UK S’Court Okays Suit against Shell over Oil Spills

UK S’Court Okays Suit against Shell over Oil Spills

Festus Akanbi

The ruling of the United Kingdom Supreme Court yesterday paved the way for a group of 42,500 Nigerian farmers and fishermen to sue Royal Dutch Shell (RDS) in English courts after years of oil spills in the Niger Delta contaminated land and groundwater.

In a major decision that is bound to have far reaching implications for multinationals operations in their host countries, Senior judges said UK-domiciled Shell, one of the world’s biggest energy companies, did have a common law duty of care, in the latest case to test whether multinationals can be held to account for the acts of overseas subsidiaries.

The ruling comes almost two years after a seminal ruling by the Supreme Court in a case involving mining company, Vedanta.

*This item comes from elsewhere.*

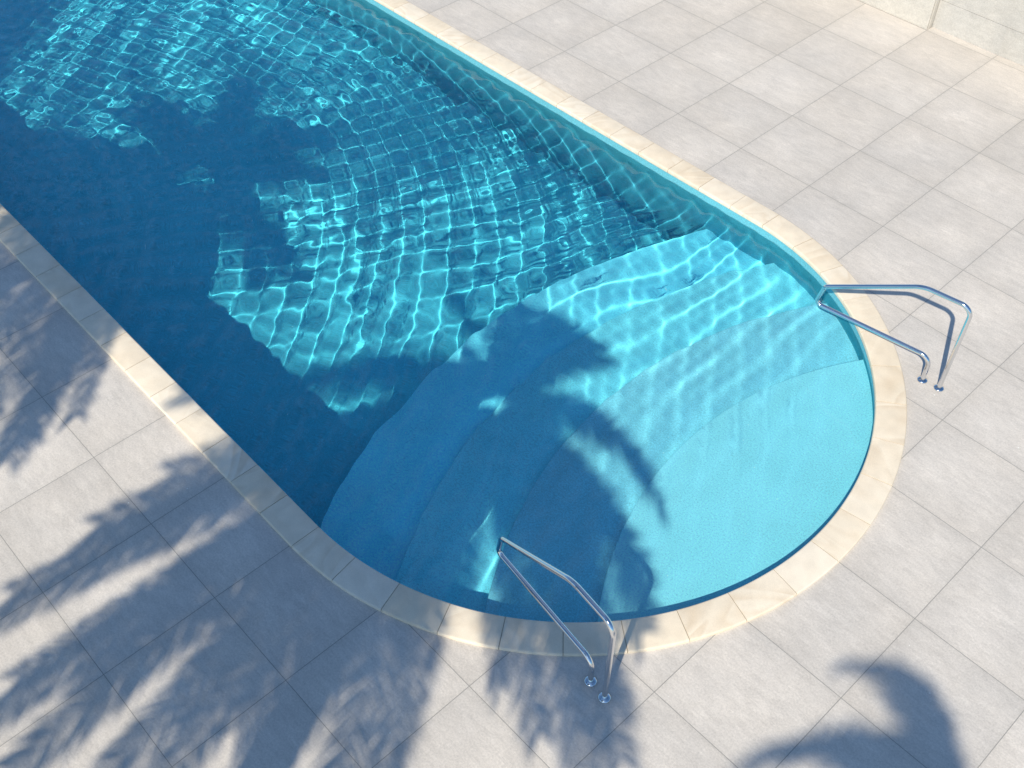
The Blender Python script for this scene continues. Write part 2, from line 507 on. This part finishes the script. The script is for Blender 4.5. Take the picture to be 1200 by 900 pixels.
# ------------------------------------------------------------------ hand rails
def fillet(points, radii, seg=8):
    """polyline in the rail's plane with rounded corners"""
    out = [Vector(points[0])]
    for i in range(1, len(points) - 1):
        a, b, c = (Vector(p) for p in (points[i - 1], points[i], points[i + 1]))
        u, v = (a - b).normalized(), (c - b).normalized()
        th = u.angle(v); t = min(radii[i] / math.tan(th / 2), (a - b).length * 0.49, (c - b).length * 0.49)
        r = t * math.tan(th / 2)
        p0, p1 = b + u * t, b + v * t
        cen = b + (u + v).normalized() * (r / math.sin(th / 2))
        s0, s1 = p0 - cen, p1 - cen
        tot = s0.angle(s1); sg = s0.to_3d().cross(s1.to_3d()).z
        n = max(8, int(seg * tot / 0.5) + 2)
        for k in range(n + 1):
            an = tot * k / n * (1 if sg > 0 else -1)
            out.append(cen + Vector((s0.x * math.cos(an) - s0.y * math.sin(an), s0.x * math.sin(an) + s0.y * math.cos(an))))
    out.append(Vector(points[-1]))
    return out

def tube_mesh(path, nrm, rad, seg=24):
    V, F = [], []
    for i, p in enumerate(path):
        t = (path[min(i + 1, len(path) - 1)] - path[max(i - 1, 0)]).normalized()
        b = t.cross(nrm).normalized()
        for k in range(seg):
            a = 2 * math.pi * k / seg
            V.append(p + nrm * (rad * math.cos(a)) + b * (rad * math.sin(a)))
    n = len(path)
    for i in range(n - 1):
        for k in range(seg):
            F.append((i * seg + k, i * seg + (k + 1) % seg, (i + 1) * seg + (k + 1) % seg, (i + 1) * seg + k))
    return V, F

def make_rail(base, ang, label):
    root = empty('handrail', (base[0], base[1], 0))
    tag(root, label, 'handrail', 'steel hairpin handrails beside the pool steps')
    d = Vector((math.cos(R(ang)), math.sin(R(ang)), 0)); nrm = Vector((-d.y, d.x, 0))
    pts = [(-0.168, 0.0), (-0.172, 0.305), (-1.385, 0.300), (-1.335, 0.545), (-0.46, 1.045), (0.004, 1.045), (0.0, 0.0)]
    rad = [0, 0.11, 0.052, 0.066, 0.32, 0.11, 0]
    path = [Vector((base[0], base[1], 0)) + d * p.x + Vector((0, 0, p.y)) for p in fillet(pts, rad)]
    v, f = tube_mesh(path, nrm, 0.0225)
    mesh('rail_tube', v, f, M_STEEL, root, smooth=True)
    for s in (-0.168, 0.0):
        c = Vector((base[0], base[1], 0)) + d * s
        prof = [(0.050, 0.0005), (0.050, 0.006), (0.047, 0.011), (0.038, 0.016), (0.028, 0.021), (0.0235, 0.023)]
        V, F = [], []
        n = 32
        for r_, z_ in prof:
            for k in range(n):
                a = 2 * math.pi * k / n; V.append((c.x + r_ * math.cos(a), c.y + r_ * math.sin(a), z_))
        for i in range(len(prof) - 1):
            for k in range(n):
                F.append((i * n + k, i * n + (k + 1) % n, (i + 1) * n + (k + 1) % n, (i + 1) * n + k))
        mesh('base_flange', V, F, M_STEEL, root, smooth=True)
    return root
make_rail((6.755, -1.672), 8.0, 'polished steel handrail standing in full sun with its crisp shadow on the paving')
make_rail((6.772, -6.312), -7.0, 'polished steel handrail in palm shade at the near lower edge of the pool')

# ------------------------------------------------------------------ stone bench and wall in the far corner
def box(name, x0, x1, y0, y1, z0, z1, m, parent, bev=0.004):
    v = [(x, y, z) for z in (z0, z1) for y in (y0, y1) for x in (x0, x1)]
    f = [(0, 2, 3, 1), (4, 5, 7, 6), (0, 1, 5, 4), (2, 6, 7, 3), (0, 4, 6, 2), (1, 3, 7, 5)]
    o = mesh(name, v, f, m, parent)
    if bev: bevel(o, bev, 2)
    return o
wall = empty('garden_wall', (3.0, 4.2, 0))
tag(wall, 'pale grey stone clad wall with a stepped face in the upper right corner', 'wall')
for i in range(6):
    box('cladding_panel', 2.990 - 1.5 * (i + 1) + 0.004, 2.990 - 1.5 * i, 4.006, 4.05, 0.0, 1.10, M_PANEL2, wall, 0.006)
box('end_panel', 2.950, 2.9965, 4.052, 4.80, 0.0, 1.10, M_PANEL2, wall, 0.004)
for i in range(3):
    box('cladding_panel', 3.001 + 2.0 * i, 2.998 + 2.0 * (i + 1), 4.130, 4.17, 0.0, 0.399, M_PANEL, wall, 0.002)
    box('cladding_panel', 3.001 + 2.0 * i, 2.998 + 2.0 * (i + 1), 4.131, 4.17, 0.403, 1.10, M_PANEL, wall, 0.002)
box('core', -6.0, 2.948, 4.052, 4.80, 0.0, 1.10, M_GROUT, wall, 0)
box('core', 2.999, 9.0, 4.172, 4.80, 0.0, 1.10, M_GROUT, wall, 0)
box('wall_cap', -6.0, 9.0, 3.98, 4.84, 1.103, 1.15, M_PANEL2, wall, 0.006)

# ------------------------------------------------------------------ palms standing behind the viewer
def frond_mesh(P0, P1, P2, rng, leaf=0.44, width=0.030, dens=0.0135):
    P0, P1, P2 = Vector(P0), Vector(P1), Vector(P2)
    def at(t): return P0 * (1 - t) ** 2 + P1 * 2 * t * (1 - t) + P2 * t * t
    L = sum((at((i + 1) / 30) - at(i / 30)).length for i in range(30))
    V, F = [], []
    n = int(L / dens)
    up = Vector((0, 0, 1))
    for i in range(n):
        t = 0.10 + 0.90 * i / (n - 1)
        p = at(t); tan = (at(min(t + 0.01, 1.0)) - at(t - 0.01)).normalized()
        side = tan.cross(up)
        if side.length < 0.1: side = tan.cross(Vector((0.4, -0.9, 0.2)))
        side.normalize(); nn = side.cross(tan).normalized()
        prof = math.sin(math.pi * (0.20 + 0.69 * t)) ** 0.5
        for sg in (-1, 1):
            l = leaf * (0.30 + 0.70 * prof) * rng.uniform(0.85, 1.12)
            dirv = (side * sg * rng.uniform(0.80, 1.0) + tan * rng.uniform(0.55, 0.95) + nn * rng.uniform(-0.05, 0.35)).normalized()
            droop = Vector((0, 0, -1)) * l * rng.uniform(0.10, 0.45)
            w = width * rng.uniform(0.8, 1.15) * (0.6 + 0.4 * prof)
            b0 = len(V); wv = tan * (w / 2) + nn * rng.uniform(-0.3, 0.3) * w
            m = p + dirv * l * 0.5 + droop * 0.2; e = p + dirv * l + droop
            V += [p - wv * 0.5, p + wv * 0.5, m + wv, m - wv, e]
            F += [(b0, b0 + 1, b0 + 2, b0 + 3), (b0 + 3, b0 + 2, b0 + 4)]
    return V, F, at

def make_palm(name, shade, h, fronds, label, seed, reach=2.4, leaf=0.40, lean=(0.2, 0.1), trunk_r=0.17, width=0.030):
    """shade: where the crown's shadow falls on the paving; fronds: where the tips' shadows fall"""
    rng = random.Random(seed)
    k = 1.0 / SUN.z
    crown = Vector((shade[0], shade[1], 0)) + SUN * (h * k)
    foot = Vector((crown.x + lean[0], crown.y + lean[1], 0))
    root = empty('palm_tree', foot)
    tag(root, label, 'palm tree', 'palms whose crowns shade the pool and paving')
    # trunk with leaf-scar rings
    V, F = [], []; n, seg = 70, 16
    for i in range(n + 1):
        t = i / n; c = foot.lerp(crown - Vector((0, 0, 0.15)), t) + Vector((lean[0], lean[1], 0)) * (-0.35 * math.sin(math.pi * t))
        r_ = trunk_r * (1.35 - 0.35 * min(1, t * 6)) * (1.0 - 0.18 * t) * (1 + (0.05 if i % 2 else -0.02))
        if t > 0.95: r_ *= 1.25
        for q in range(seg):
            a = 2 * math.pi * q / seg; V.append((c.x + r_ * math.cos(a), c.y + r_ * math.sin(a), c.z))
    for i in range(n):
        for q in range(seg):
            F.append((i * seg + q, i * seg + (q + 1) % seg, (i + 1) * seg + (q + 1) % seg, (i + 1) * seg + q))
    mesh('trunk', V, F, M_BARK, root, smooth=False)
    hs = Vector((SUN.x, SUN.y)).normalized(); cot = math.hypot(SUN.x, SUN.y) / SUN.z
    for fr in fronds:
        tx, ty = fr[0], fr[1]; kw = fr[2] if len(fr) > 2 else {}
        d = Vector((tx - shade[0], ty - shade[1]))
        want = kw.get('L', max(reach, d.length * 0.6)); best = None
        for i in range(0, 61):
            z = kw['z'] if 'z' in kw else -0.7 + i * 0.06
            r2 = d - hs * (cot * z)
            l = math.hypot(r2.length, z)
            sc_ = abs(l - want) - 0.05 * z
            if best is None or sc_ < best[0]: best = (sc_, z, r2)
        z, r2 = best[1], best[2]
        P0 = crown + Vector((rng.uniform(-.06, .06), rng.uniform(-.06, .06), rng.uniform(-.15, .05)))
        P2 = crown + Vector((r2.x, r2.y, -z))
        arch = kw.get('arch', rng.uniform(0.30, 0.55)) * (1.0 if z > 0 else 0.6)
        side = Vector((-r2.y, r2.x, 0)).normalized() * kw.get('side', 0.0) if r2.length > 0.05 else Vector()
        P1 = P0 * 0.5 + P2 * 0.5 + Vector((0, 0, arch * want * 0.55)) + side
        V, F, at = frond_mesh(P0, P1, P2, rng, leaf=kw.get('leaf', leaf), width=width)
        o = mesh('frond', V, F, M_LEAF, root)
        path = [at(i / 14) for i in range(15)]
        v, f = [], []
        for i, p in enumerate(path):
            tn = (path[min(i + 1, 14)] - path[max(i - 1, 0)]).normalized(); s = tn.cross(Vector((0.1, 0.2, 1))).normalized(); u = s.cross(tn)
            rr = 0.024 * (1 - 0.85 * i / 14)
            v += [p + s * rr * 1.3, p + u * rr, p - s * rr * 1.3, p - u * rr]
        for i in range(14):
            for q in range(4): f.append((i * 4 + q, i * 4 + (q + 1) % 4, i * 4 + 4 + (q + 1) % 4, i * 4 + 4 + q))
        st = mesh('stalk', v, f, M_STALK)
        st.parent = o; st.matrix_parent_inverse = o.matrix_parent_inverse.copy()
    return root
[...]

The judgment allowed nearly 2,000 Zambian villagers to sue Vedanta in England for alleged pollution in Africa.
That move was seen as a victory for rural communities seeking to hold parent companies accountable for environmental disasters. Vedanta ultimately settled out of court in January.

Nigeria’s Ogale and Bille communities of Rivers State allege their lives and health had suffered because repeated oil spills had contaminated the land, swamps, groundwater and waterways and that there had been no adequate cleaning or remediation.
Represented by law firm Leigh Day, they argued that Shell owed them a duty of care because it either had significant control of, and was responsible for, its subsidiary SPDC. Shell countered that the court had no jurisdiction to try the claims.

“(The ruling) also represents a watershed moment in the accountability of multinational companies. Increasingly impoverished communities are seeking to hold powerful corporate actors to account and this judgment will significantly increase their ability to do so,” Daniel Leader, partner at Leigh Day, said.

SPDC is the operator of oil pipelines in a joint venture between the Nigerian National Petroleum Corporation which holds a 55 per cent stake, Shell which holds 30 per cent, France’s Total with 10 per cent, Italy’s Eni with 5 per cent.
A Shell spokesman said the decision was disappointing.

“Regardless of the cause of a spill, SPDC cleans up and remediates. It also works hard to prevent these sabotage spills, by using technology, increasing surveillance and by promoting alternative livelihoods for those who might damage pipes and equipment,” Shell said.

Shell has blamed sabotage for oil spills. It said in its annual report published last March that SPDC, which produces around 1 million barrels of oil per day, saw crude oil spills caused by theft or pipeline sabotage surge by 41 per cent in 2019.
Shell CEO Ben van Beurden said last week that the firm would take “another hard look at its onshore oil operations” in the West African country.

The ruling is the second judgement against Shell this year regarding claims against its Nigerian operations. In a landmark Dutch ruling two weeks ago, an appeals court held Shell responsible for multiple oil pipeline leaks in the Niger Delta and ordered it to pay unspecified damages to farmers, in a victory for environmentalists.

Leigh Day said that the amount of compensation sought would be quantified as the case enters the trial stage.
In 2015, Shell agreed to pay out 55 million pounds ($83.4 million) to the Bodo community in Nigeria in compensation for two oil spills, which was the largest ever out-of-court settlement relating to Nigerian oil spills.